Czy gęsina jest zdrowa?
Gęsina jest szlachetna, pełna smaku, ale tłusta. Choć, jak się okazuje, w "zdrowy sposób". Nie sposób nazwać jej bombą cholesterolową, choć faktycznie trzeba mieć świadomość jej kaloryczności.
Sto gramów gęsiny dostarcza średnio około 250-300 kcal, czyli mniej więcej tyle, co mięso wieprzowe o średniej zawartości tłuszczu. Jednak w przeciwieństwie do wieprzowiny, gęsina ma korzystniejszy profil tłuszczowy - zawiera dużą ilość nienasyconych kwasów tłuszczowych, szczególnie jednonienasyconych, podobnych do tych, które znajdziesz w oliwie z oliwek.

Oznacza to, że gęsi tłuszcz, mimo swojej reputacji, może sprzyjać obniżaniu poziomu "złego" cholesterolu (LDL) i podnoszeniu tego "dobrego" (HDL). To tłuszcz, który warto zachować w kuchni - w dawnych czasach używano go do smażenia i konserwowania mięsa, dziś może spokojnie zastąpić masło klarowane czy smalec wieprzowy.
Dodatkowo gęsina jest bogata w:
- żelazo i cynk - wspierają odporność i układ krwionośny,
- witaminę B12 - niezbędną dla pracy mózgu,
- kwasy omega-3 i omega-6 - ważne dla serca i stawów,
- białko wysokiej jakości, dobrze przyswajalne i sycące.
Czy gęsina jest lekkostrawna?
Niestety gęsina nie należy do najlżej strawnych mięs. Jej włókna są grubsze, a tłuszczu sporo. To mięso, które wymaga długiego pieczenia i powolnego jedzenia. I właśnie ten rytuał sprawia, że nie obciąża żołądka tak bardzo, jak szybki schabowy smażony na głębokim tłuszczu.
Dodatkowo warto wiedzieć, że większość tłuszczu gęsiego znajduje się tuż pod skórą - wystarczy ją ponacinać i pozwolić, by tłuszcz się wytopił w trakcie pieczenia. Dzięki temu mięso pod spodem będzie delikatne i soczyste, a kaloryczność potrawy spadnie nawet o jedną trzecią.
Dla osób z problemami trawiennymi lub na diecie redukcyjnej - lepiej ograniczyć porcje, ale wcale nie trzeba rezygnować z gęsiny całkowicie. Wystarczy wybrać chudsze części (np. pierś zamiast udka) i piec je bez dodatku tłuszczu.

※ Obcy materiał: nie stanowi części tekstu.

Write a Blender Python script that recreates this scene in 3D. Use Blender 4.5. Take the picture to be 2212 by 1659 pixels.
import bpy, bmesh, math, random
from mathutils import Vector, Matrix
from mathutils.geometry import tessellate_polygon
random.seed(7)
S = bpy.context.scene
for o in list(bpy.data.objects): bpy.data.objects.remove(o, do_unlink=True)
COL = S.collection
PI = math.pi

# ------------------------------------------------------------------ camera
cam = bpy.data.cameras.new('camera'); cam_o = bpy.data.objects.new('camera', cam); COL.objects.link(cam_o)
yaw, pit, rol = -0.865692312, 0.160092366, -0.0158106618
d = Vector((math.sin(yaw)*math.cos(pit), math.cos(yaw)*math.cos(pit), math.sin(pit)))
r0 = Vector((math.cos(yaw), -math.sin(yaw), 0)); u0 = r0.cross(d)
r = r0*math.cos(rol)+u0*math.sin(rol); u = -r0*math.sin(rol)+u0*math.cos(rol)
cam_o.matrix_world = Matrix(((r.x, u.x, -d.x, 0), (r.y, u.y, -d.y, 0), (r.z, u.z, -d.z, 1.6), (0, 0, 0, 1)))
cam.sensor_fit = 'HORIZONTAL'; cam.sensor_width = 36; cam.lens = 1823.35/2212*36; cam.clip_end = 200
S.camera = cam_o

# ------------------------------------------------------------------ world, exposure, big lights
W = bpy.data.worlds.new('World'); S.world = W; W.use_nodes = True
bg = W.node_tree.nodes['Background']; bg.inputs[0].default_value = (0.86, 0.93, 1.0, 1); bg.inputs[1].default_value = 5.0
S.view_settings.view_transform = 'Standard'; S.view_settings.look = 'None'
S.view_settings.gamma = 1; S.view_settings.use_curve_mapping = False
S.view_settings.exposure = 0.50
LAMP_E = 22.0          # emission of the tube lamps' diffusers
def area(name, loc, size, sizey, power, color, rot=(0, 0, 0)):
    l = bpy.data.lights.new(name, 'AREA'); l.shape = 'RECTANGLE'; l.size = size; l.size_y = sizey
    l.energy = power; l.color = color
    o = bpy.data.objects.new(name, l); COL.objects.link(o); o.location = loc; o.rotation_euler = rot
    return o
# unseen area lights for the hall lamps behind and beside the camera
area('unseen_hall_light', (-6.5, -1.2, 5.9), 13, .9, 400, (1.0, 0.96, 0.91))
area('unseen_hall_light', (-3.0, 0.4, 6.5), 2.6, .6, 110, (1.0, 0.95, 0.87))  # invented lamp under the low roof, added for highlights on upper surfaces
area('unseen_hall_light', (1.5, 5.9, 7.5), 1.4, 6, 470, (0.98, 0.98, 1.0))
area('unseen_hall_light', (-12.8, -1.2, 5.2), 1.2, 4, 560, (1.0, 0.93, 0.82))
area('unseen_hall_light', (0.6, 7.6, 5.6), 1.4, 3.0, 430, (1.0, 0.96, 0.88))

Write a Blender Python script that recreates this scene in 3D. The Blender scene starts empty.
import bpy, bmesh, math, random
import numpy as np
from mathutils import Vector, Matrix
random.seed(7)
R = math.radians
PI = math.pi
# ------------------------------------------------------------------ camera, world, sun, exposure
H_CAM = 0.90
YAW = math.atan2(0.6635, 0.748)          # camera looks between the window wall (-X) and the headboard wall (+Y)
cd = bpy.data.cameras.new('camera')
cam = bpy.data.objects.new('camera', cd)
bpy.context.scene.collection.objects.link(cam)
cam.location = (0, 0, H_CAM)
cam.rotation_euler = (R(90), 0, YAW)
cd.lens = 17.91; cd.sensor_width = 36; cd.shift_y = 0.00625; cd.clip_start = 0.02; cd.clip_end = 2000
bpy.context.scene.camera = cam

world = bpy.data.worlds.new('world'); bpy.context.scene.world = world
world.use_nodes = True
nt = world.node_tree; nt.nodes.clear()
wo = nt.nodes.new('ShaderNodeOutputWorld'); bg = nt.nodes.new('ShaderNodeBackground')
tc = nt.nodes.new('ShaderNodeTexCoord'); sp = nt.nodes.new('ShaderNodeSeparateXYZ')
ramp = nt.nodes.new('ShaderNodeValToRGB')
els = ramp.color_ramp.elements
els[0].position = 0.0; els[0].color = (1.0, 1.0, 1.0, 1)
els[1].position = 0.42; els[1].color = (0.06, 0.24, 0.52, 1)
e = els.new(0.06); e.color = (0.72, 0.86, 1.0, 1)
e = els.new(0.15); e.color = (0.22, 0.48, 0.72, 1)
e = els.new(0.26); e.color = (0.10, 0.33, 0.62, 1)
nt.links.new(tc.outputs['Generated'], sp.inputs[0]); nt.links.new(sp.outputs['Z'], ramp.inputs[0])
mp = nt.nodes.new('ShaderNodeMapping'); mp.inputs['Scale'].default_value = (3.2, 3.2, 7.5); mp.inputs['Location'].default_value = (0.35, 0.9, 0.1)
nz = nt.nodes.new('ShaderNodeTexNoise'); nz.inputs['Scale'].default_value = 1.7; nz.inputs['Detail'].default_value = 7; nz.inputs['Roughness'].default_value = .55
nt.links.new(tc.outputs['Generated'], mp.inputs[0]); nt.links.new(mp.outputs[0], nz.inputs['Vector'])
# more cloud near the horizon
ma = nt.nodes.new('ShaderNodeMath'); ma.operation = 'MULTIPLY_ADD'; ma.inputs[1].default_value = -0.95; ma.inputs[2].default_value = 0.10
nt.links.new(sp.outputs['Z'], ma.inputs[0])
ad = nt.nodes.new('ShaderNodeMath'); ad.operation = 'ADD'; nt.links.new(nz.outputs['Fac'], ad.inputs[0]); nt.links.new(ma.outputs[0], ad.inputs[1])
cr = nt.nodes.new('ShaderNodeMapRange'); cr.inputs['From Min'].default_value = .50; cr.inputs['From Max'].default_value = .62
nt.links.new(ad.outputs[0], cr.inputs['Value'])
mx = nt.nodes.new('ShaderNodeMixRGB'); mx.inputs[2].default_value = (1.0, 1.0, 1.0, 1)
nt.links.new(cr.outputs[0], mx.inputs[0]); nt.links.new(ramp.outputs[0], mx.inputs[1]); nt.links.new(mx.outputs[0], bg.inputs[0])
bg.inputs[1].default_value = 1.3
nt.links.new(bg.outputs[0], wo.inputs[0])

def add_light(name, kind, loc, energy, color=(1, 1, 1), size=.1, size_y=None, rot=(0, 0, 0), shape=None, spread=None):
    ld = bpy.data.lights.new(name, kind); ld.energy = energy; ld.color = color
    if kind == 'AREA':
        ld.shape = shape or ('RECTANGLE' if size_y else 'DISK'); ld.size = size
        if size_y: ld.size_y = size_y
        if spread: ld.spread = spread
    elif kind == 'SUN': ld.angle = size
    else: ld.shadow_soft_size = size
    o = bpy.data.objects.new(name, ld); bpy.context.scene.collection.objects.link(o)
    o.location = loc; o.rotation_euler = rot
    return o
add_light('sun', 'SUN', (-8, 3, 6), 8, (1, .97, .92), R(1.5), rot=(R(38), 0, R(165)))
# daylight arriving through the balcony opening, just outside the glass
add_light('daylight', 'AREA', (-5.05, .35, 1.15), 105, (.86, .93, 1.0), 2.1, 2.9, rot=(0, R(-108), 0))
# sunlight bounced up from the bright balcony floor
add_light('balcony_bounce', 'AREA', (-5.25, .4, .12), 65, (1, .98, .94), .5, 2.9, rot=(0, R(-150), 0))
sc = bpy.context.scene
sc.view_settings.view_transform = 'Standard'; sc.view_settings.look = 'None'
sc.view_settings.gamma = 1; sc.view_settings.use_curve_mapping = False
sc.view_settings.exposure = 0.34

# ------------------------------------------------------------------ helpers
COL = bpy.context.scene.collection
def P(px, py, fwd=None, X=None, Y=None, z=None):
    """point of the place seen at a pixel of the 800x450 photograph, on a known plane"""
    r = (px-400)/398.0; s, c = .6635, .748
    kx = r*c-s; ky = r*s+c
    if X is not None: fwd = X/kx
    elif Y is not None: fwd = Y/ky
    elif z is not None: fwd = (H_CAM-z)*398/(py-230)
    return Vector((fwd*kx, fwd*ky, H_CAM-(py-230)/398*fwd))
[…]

Czy gęsina jest tłusta i ma cholesterol?
To pytanie pojawia się niemal zawsze, gdy ktoś myśli o gęsi na talerzu. Prawda jest taka, że gęsina zawiera tłuszcz, i to niemało, ale jest to tłuszcz innego rodzaju niż w większości czerwonych mięs.
Porównajmy zawartość tłuszczu w 100 g mięsa (bez skóry):
- Kurczak: 4-6 g
- Indyk: 2-4 g
- Kaczka: ok. 9 g
- Gęsina: ok. 13-15 g
Na pierwszy rzut oka wydaje się sporo. Ale aż 70% tego tłuszczu to nienasycone kwasy tłuszczowe, które mają działanie prozdrowotne. Dla porównania, tłuszcz wieprzowy ma odwrotny układ: większość to tłuszcze nasycone, które rzeczywiście podnoszą cholesterol LDL.

A skoro już o cholesterolu mowa - w gęsinie jest go ok. 70-80 mg na 100 g mięsa. To porównywalnie z kurczakiem, a mniej niż w jajku. Czyli nie tak źle, jak mogłoby się wydawać.
Co więcej, badania pokazują, że regularne, umiarkowane spożycie mięsa o korzystnym profilu tłuszczowym (jak właśnie gęsina) może mieć działanie ochronne dla układu krążenia, pod warunkiem, że reszta diety nie opiera się na przetworzonych tłuszczach i cukrach.
Święty Marcin miał ponoć schować się przed biskupstwem, a zdradziło go gęganie gęsi. Paradoksalnie, dzięki temu co roku rzesze Polaków przypominają sobie o tym mięsie. Ale może czas, by gęsina wróciła na stoły częściej niż tylko w listopadzie? Jak widzisz, warto, bo to bogate, odżywcze mięso, które nie tylko urozmaica nasz jadłospis, ale też dostarcza dużo dobrych składników naszym organizmom.